Real Estate

Nova Scotia adds stricter short-term rental rules to its province-wide registry

Registration required sign Photo by ducu59us/Shutterstock

New amendments are coming to Nova Scotia’s provincial short-term rental registration system this spring, the province announced

Three major revisions to the act were approved in April 2022 including:

  1. The removal of a registration exemption for short-term rentals operated in primary residences (meaning single-room rentals and bed-and-breakfast style operations must now register annually).
  2. Short-term rental owners are now required to include their registration number in their online listings. 
  3. All rental owners will have to attest to their property’s compliance with municipal land-use bylaws when registering.
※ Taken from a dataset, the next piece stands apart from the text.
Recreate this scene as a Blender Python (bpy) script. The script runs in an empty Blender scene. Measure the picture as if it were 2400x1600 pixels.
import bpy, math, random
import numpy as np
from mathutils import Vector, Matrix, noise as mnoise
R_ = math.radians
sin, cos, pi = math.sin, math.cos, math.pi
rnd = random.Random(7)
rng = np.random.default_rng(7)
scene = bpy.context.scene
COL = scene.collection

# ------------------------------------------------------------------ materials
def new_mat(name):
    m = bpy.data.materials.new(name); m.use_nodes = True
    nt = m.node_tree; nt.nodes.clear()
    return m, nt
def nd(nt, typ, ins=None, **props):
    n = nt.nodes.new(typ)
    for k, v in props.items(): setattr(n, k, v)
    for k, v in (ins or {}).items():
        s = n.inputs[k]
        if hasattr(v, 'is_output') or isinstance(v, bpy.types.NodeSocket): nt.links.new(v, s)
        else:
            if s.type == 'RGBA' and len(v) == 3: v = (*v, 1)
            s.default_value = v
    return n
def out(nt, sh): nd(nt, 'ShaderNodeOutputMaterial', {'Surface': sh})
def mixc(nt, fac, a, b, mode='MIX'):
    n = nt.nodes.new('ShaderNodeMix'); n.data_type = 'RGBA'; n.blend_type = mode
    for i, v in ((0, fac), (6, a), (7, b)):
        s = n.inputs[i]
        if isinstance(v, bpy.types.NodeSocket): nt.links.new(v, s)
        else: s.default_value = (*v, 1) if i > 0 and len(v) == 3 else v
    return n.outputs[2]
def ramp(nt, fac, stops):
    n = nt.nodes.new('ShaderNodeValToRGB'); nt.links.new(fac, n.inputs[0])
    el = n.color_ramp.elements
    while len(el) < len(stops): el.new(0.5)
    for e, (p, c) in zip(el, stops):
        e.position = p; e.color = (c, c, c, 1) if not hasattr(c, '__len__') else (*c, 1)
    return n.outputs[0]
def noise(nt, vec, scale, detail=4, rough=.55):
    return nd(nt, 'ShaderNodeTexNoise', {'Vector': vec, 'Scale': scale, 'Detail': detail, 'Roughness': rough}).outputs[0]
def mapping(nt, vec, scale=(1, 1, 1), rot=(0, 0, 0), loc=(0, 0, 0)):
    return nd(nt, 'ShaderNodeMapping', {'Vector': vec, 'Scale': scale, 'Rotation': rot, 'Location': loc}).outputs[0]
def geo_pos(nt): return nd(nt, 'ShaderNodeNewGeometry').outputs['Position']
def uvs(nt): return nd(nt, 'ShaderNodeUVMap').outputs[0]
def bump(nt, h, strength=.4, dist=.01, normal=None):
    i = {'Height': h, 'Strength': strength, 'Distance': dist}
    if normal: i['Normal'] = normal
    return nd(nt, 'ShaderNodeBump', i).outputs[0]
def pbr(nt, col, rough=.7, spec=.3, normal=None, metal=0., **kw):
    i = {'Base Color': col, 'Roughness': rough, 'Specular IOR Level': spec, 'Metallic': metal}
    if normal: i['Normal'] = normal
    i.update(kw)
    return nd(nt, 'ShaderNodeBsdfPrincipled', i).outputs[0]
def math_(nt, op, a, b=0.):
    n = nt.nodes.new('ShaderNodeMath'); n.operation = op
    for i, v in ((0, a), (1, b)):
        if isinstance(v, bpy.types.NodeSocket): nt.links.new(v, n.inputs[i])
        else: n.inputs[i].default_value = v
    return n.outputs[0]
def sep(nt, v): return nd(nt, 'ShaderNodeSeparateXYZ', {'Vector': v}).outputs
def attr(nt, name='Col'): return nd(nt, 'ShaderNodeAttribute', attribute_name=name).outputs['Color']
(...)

Anna Moran, director of research, planning, and decision support at the department of communities, culture, tourism, and heritage, says these changes will help the province and municipalities get a better understanding of the short-term rental situation in Nova Scotia. “The intent of the amendments is to support us—the province—to gather comprehensive data that we can then give to municipalities to help them with their land-use bylaws,” she says.  

Moran says these changes were introduced in response to the demands of municipal leaders. “What we were hearing from municipalities was ‘you don’t require primary residences to register—that’s an issue for us. We’re going to set up our own registry.’ Nobody wants that kind of duplication of effort,” she says. 
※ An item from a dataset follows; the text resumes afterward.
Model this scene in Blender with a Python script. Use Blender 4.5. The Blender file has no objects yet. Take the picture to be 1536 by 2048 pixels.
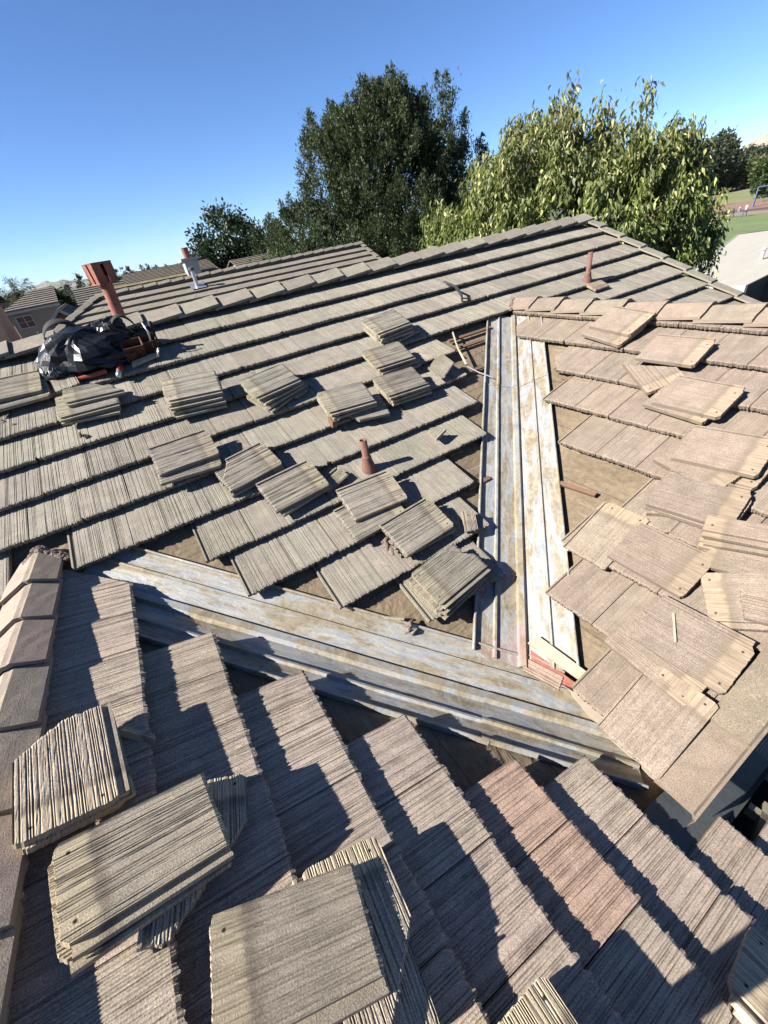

Nova Scotia became one of the first provinces in Canada (after Prince Edward Island) to regulate short-term rentals at a provincial level when they introduced the Tourist Accommodation Registration Act in the spring of 2020.

Moran says the act established the provincial registry for short-term rentals to assist local governments in enforcing their own regulations. “What municipalities asked us for is support to get a clear picture of the short-term rental situation in their communities,” says Moran.
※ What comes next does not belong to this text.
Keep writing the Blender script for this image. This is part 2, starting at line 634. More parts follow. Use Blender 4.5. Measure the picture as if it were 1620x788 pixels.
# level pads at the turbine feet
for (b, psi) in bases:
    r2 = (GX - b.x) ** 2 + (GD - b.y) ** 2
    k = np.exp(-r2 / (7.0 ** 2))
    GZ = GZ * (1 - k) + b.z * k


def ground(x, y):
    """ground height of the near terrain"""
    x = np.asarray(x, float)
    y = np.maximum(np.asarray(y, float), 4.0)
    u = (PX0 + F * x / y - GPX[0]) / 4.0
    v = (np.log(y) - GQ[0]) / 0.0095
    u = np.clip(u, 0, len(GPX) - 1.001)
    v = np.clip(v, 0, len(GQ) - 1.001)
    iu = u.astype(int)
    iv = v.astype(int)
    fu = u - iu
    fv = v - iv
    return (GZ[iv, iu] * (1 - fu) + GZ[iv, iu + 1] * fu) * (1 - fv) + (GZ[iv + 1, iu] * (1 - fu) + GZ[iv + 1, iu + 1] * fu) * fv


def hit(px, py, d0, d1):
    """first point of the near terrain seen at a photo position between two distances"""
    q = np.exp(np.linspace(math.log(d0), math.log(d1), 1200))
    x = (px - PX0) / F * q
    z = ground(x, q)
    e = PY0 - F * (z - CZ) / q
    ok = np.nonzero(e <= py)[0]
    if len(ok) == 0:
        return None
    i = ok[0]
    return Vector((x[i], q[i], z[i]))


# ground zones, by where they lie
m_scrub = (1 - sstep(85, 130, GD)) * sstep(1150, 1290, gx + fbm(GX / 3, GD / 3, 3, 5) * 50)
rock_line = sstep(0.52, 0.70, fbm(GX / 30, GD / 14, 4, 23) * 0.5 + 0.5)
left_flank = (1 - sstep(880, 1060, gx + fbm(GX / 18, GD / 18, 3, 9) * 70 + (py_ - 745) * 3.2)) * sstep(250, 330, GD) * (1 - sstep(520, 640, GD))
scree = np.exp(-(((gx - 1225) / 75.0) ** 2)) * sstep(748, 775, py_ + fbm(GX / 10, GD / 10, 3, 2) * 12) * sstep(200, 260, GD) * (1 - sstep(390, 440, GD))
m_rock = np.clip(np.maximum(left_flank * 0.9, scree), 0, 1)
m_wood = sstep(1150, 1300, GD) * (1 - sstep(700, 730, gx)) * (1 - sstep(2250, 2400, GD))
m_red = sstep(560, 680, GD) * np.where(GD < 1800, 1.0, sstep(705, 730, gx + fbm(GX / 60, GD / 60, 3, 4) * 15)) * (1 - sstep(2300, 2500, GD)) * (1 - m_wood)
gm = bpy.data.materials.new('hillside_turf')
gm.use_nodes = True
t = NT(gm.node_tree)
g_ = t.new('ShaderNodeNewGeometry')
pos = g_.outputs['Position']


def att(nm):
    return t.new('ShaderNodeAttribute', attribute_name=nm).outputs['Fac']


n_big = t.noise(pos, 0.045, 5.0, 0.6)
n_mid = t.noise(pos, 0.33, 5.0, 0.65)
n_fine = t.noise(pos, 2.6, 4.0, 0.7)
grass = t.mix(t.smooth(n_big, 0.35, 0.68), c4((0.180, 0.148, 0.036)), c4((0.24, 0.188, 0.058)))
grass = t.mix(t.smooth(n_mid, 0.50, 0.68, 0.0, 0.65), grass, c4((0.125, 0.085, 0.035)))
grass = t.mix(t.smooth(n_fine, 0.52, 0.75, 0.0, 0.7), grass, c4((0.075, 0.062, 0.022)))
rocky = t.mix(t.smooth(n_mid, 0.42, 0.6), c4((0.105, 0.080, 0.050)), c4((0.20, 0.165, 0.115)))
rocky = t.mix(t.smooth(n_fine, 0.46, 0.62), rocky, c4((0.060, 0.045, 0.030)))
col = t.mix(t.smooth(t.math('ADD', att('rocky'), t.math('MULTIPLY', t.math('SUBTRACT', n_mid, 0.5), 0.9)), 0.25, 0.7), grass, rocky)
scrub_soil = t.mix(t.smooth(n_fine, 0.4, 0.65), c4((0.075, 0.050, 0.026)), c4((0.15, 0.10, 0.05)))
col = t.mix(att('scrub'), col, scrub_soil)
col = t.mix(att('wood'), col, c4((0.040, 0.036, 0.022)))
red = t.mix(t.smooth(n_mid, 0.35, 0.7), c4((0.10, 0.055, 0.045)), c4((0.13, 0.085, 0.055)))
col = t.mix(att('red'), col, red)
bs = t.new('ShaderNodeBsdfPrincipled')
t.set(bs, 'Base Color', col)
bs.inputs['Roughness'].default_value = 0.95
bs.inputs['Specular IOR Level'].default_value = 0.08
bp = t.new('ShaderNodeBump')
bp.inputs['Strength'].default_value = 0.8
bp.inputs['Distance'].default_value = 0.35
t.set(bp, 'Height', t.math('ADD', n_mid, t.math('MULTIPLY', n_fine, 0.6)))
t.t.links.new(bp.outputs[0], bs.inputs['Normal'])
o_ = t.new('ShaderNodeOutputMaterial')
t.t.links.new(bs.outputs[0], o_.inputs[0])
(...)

The registration act requires that every short-term rental property owner register with the Tourist Accommodations Registry annually. The cost of registration depends on the size of the accommodation—for properties with one to four bedrooms, the fee is $50; for properties with five or more bedrooms, the fee is $150. 

The act defines short-term rentals as any operation with a fixed roof being rented to the public for less than 28 days at a time. This means the act applies to a broad range of accommodations including hotels, motels, apartments, homes, vacation properties, and more, says Moran. 

The province is emphasizing an education-first approach to enforcement, working with hosting sites to ensure all listings are in compliance with the provincial regulations, says Moran. However, the province can also enforce fines starting at $1,000 per day, capped at a maximum of $7,500 annually, for rental owners who do not comply with the act. To date, just over 1500 accommodation providers have registered with Nova Scotia. Rental owners are required to register with the province through their online portal by April 1, 2023.